Campus Access Dissertation

Degree Name

Doctor of Philosophy (PhD)

Department

Environmental Sciences/Environmental, Earth & Ocean Sciences

First Advisor

Robyn Hannigan

Second Advisor

Alan Christian

Third Advisor

William Robinson

Abstract

The study of the paleoclimate of the Gulf of Maine (GOM) is of particular importance to help limit the potential impacts of human-induced climate change. Marine mollusk shell mineralogy and inorganic elemental and isotopic composition reflect specific physical characteristics of the environment in which the mollusk lives (e.g., temperature and salinity).

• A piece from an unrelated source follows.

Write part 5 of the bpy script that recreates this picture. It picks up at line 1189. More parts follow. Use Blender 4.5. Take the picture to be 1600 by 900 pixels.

This multiple monograph dissertation includes three research chapters, in which I explore the paleoclimate of the GOM during the recent Holocene (past 5000 years) using archaeological (dead-collected) mollusk shells at shell middens sites at Turner Farm, Maine and Nantucket Island, Massachusetts.

The overarching goal of this work is to provide a deeper understanding of the recent Holocene GOM climate by investigating the relationship between bivalve shell growth and environmental conditions using paleoenvironmental proxies. I examined growth rate and used trace element-based paleoenvironmental proxies at four occupation periods at the Turner Farm site in Maine. I conducted an aquaculture-based experiment using three species of bivalve native to the GOM to examine the relationship between shell and water stable isotopic composition as a proxy for seawater temperature. Finally, I reconstructed sea surface temperature (SST) using stable isotopic data at my study sites to evaluate spatial and temporal trends of historic temperature conditions in the GOM.

From this work, I determined that: (1) At the Turner Farm site (Maine), growth rate and Mg/Ca and Sr/Ca ratios indicate a strong temperature control on shell growth during the Medieval Warm Period; (2) interactions between temperature and salinity influenced δ18O composition of experimentally reared M. arenaria, M. mercenaria, and C. virginica rendering the data ineffective for use in developing species-specific paleothermometers; (3) Gulf of Maine SST results, reconstructed from δ18O of archaeological shell material, correspond to known historic climatic events, such as the Medieval Warm Period and Little Ice Age; and (4) these findings, in total, verify local and regional temporal differences and their influence on growth rate, and stable isotopic as well as elemental composition of midden shells; supporting the use of geochemical paleoenvironmental proxies in combination with archaeological data to successfully reconstruct the climate history of the GOM over the last 5000 years.